[WRITTEN INSTRUCTION]
Determine the number of lines where "pixels" occurs and reply with that number by itself.

----------

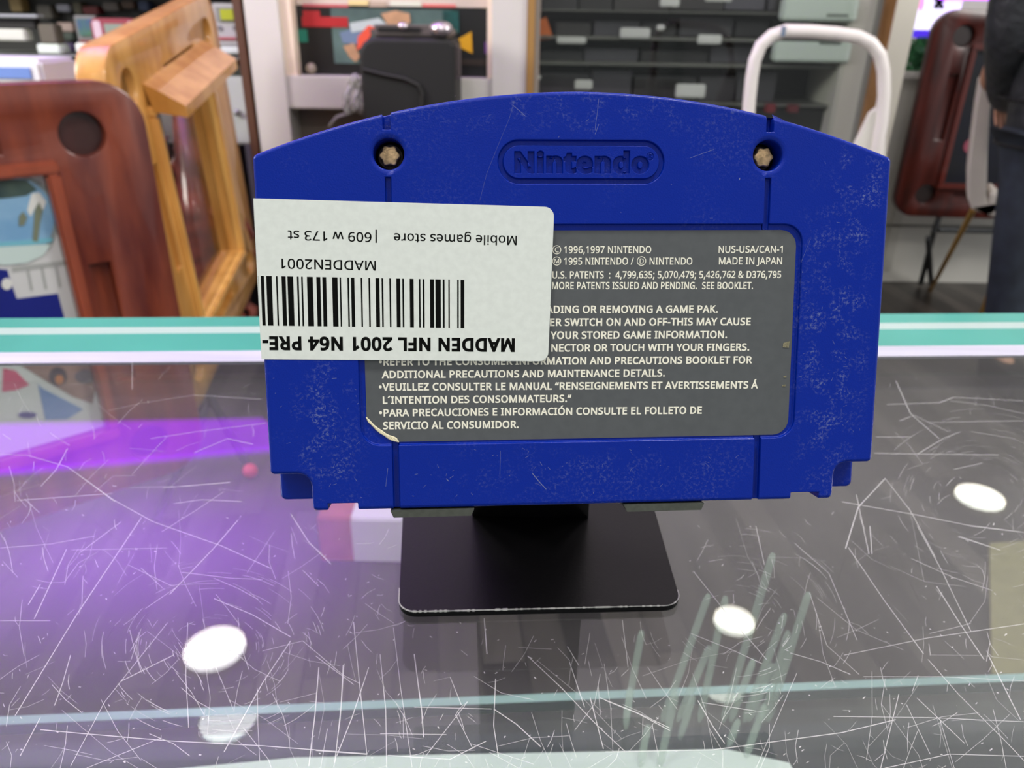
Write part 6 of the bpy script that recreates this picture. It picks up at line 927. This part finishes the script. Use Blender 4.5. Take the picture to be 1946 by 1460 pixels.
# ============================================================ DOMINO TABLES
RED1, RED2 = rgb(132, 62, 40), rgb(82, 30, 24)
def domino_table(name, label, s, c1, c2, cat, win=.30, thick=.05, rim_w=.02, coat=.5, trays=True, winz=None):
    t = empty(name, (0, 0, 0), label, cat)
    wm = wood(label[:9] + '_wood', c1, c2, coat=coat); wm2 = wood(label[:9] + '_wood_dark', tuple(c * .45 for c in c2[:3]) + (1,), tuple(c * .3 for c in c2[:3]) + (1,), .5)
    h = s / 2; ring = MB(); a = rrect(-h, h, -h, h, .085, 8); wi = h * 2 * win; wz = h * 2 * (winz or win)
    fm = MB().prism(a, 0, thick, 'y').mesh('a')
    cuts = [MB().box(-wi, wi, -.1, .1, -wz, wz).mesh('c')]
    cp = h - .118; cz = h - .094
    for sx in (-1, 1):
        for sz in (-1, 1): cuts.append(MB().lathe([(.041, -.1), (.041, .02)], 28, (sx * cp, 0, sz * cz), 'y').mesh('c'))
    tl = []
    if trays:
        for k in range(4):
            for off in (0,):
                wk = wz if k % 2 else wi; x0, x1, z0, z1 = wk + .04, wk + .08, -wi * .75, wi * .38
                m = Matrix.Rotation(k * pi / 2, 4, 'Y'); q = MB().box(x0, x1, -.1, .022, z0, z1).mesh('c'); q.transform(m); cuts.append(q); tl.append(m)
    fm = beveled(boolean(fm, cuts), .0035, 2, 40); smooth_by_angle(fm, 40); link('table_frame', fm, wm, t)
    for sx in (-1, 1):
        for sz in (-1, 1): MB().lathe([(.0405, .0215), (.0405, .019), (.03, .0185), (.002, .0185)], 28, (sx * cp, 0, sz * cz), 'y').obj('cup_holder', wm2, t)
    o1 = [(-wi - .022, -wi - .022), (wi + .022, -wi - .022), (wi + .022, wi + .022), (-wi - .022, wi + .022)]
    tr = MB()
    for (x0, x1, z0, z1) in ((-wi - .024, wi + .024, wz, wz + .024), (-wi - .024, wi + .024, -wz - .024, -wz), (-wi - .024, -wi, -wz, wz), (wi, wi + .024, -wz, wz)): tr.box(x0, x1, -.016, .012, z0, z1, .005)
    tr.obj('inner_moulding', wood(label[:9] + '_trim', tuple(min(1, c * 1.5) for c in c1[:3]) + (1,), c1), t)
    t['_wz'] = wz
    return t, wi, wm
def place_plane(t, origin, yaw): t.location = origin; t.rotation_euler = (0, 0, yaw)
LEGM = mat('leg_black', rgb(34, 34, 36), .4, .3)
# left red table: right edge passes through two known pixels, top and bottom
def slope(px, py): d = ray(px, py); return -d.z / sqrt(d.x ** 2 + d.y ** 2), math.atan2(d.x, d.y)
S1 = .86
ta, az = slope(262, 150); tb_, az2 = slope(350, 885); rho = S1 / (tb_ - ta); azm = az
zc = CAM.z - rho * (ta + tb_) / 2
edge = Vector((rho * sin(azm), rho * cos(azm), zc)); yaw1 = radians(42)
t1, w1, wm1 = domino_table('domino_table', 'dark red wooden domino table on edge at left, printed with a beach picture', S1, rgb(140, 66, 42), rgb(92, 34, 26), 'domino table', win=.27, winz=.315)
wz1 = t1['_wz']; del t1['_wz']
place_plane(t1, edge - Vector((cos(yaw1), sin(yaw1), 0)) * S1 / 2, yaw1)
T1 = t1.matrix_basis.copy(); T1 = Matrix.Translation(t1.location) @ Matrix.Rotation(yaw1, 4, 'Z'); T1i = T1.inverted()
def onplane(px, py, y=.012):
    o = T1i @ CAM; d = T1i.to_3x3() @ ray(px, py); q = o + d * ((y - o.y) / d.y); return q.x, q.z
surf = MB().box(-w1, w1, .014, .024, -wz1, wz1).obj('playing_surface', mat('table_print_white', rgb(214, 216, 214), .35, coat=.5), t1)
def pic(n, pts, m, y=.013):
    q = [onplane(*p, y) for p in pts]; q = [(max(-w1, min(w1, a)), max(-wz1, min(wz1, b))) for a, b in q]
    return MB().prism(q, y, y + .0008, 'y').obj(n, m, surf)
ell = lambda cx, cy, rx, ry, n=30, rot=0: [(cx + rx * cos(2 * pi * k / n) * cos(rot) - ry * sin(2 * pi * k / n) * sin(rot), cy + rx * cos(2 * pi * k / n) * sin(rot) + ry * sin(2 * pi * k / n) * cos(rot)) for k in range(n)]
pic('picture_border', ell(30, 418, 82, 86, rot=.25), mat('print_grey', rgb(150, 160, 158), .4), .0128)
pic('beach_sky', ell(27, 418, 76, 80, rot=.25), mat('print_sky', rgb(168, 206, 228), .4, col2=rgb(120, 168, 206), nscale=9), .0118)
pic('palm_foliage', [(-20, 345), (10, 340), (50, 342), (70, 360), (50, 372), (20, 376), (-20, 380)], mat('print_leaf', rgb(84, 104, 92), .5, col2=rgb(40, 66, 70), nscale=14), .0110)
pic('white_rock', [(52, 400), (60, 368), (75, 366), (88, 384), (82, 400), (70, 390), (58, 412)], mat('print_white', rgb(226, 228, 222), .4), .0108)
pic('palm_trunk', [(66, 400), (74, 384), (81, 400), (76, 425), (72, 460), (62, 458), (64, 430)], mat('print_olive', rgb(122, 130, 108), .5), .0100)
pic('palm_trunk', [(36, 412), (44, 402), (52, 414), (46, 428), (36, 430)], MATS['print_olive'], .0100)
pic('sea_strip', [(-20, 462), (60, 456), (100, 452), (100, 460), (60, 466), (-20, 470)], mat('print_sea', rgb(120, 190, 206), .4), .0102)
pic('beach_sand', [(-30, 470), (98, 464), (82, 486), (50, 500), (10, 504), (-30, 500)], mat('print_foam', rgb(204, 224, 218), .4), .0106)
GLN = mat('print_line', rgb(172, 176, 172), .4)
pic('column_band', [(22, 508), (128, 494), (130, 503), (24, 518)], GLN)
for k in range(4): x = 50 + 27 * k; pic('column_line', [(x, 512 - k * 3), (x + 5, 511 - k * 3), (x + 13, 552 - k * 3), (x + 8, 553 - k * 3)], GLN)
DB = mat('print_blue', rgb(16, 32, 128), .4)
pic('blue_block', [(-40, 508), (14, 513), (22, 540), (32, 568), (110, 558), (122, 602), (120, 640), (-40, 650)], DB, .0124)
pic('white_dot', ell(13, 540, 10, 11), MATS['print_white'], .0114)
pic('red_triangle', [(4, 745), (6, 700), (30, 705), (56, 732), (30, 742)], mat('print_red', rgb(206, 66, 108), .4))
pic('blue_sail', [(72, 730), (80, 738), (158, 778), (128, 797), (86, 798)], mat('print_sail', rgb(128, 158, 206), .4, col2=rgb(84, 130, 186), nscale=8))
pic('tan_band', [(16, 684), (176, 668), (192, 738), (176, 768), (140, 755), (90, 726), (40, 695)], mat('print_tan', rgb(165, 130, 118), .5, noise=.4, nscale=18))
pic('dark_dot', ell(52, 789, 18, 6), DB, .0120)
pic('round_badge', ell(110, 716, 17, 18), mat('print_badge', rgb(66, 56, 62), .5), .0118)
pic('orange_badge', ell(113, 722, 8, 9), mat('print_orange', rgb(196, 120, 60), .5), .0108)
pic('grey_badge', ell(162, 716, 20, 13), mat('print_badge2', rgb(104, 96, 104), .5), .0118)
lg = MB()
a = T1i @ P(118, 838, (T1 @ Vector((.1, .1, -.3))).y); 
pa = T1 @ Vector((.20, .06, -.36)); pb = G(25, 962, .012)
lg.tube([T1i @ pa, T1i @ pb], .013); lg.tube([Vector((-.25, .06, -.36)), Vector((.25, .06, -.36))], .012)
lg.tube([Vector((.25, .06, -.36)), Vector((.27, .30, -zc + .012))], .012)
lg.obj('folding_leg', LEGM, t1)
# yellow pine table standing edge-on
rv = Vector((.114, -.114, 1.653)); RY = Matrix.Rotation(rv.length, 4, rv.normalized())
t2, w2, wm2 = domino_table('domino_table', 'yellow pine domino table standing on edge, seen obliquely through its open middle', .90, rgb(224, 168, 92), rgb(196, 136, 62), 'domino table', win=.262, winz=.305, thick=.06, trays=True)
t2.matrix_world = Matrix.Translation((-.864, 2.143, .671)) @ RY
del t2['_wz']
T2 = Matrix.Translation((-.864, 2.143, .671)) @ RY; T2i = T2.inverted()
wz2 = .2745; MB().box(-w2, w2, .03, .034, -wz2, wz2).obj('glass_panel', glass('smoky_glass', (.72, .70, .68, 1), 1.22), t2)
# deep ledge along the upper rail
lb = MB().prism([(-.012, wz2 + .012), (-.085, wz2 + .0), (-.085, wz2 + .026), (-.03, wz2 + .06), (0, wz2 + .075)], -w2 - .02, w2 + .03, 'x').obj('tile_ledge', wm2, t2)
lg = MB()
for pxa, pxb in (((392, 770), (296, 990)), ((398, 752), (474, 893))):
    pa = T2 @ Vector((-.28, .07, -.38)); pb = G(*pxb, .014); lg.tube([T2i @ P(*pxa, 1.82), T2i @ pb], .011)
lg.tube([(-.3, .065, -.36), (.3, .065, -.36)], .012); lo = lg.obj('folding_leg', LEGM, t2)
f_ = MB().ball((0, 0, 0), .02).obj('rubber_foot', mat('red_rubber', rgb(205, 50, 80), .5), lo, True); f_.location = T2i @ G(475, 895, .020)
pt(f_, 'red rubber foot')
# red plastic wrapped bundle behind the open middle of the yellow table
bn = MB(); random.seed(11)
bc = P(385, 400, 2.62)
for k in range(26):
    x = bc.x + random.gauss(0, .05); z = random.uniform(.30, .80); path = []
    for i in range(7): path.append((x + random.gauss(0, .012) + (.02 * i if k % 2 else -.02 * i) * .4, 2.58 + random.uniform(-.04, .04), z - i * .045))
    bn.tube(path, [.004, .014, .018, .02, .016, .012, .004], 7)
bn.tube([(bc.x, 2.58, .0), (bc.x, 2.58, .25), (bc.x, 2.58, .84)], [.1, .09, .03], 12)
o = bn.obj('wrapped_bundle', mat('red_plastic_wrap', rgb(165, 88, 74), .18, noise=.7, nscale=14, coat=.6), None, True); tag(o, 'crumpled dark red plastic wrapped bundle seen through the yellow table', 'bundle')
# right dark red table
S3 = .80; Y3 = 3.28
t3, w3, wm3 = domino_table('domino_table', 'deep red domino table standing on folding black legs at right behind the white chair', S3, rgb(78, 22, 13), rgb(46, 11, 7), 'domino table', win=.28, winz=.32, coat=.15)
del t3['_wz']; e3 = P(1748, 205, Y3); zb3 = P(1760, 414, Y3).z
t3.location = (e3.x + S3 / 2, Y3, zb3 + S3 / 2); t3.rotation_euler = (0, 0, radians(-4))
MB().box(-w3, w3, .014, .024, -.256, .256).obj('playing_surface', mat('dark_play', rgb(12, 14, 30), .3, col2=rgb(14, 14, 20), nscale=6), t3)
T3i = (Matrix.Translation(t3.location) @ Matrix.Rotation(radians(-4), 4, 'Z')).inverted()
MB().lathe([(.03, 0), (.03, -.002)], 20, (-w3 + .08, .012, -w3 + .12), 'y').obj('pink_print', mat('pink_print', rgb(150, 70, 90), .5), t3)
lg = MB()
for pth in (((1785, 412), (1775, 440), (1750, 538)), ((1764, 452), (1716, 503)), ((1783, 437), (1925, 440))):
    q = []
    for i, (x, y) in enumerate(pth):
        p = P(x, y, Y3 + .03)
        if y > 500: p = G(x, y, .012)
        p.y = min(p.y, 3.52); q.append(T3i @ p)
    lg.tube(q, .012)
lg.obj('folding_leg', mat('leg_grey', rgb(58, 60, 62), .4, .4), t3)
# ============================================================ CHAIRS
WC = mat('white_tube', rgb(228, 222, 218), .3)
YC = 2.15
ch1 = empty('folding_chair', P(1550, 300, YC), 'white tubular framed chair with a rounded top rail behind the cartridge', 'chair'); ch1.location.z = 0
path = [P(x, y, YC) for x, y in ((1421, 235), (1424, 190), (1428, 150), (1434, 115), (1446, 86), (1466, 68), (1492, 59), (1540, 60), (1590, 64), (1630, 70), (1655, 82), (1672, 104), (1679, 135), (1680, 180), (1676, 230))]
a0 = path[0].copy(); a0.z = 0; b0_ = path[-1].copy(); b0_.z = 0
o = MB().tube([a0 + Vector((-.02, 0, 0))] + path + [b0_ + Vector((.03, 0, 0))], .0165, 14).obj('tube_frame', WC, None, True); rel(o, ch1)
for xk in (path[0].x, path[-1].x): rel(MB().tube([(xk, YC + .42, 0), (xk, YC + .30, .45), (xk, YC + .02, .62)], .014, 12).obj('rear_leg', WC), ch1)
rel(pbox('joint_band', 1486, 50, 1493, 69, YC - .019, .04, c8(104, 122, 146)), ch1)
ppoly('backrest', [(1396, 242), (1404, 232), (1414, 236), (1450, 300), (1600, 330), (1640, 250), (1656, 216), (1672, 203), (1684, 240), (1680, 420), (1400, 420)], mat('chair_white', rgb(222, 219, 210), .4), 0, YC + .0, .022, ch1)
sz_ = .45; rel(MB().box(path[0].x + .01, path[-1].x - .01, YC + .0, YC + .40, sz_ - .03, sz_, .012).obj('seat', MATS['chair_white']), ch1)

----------

[TASK ANSWER]
2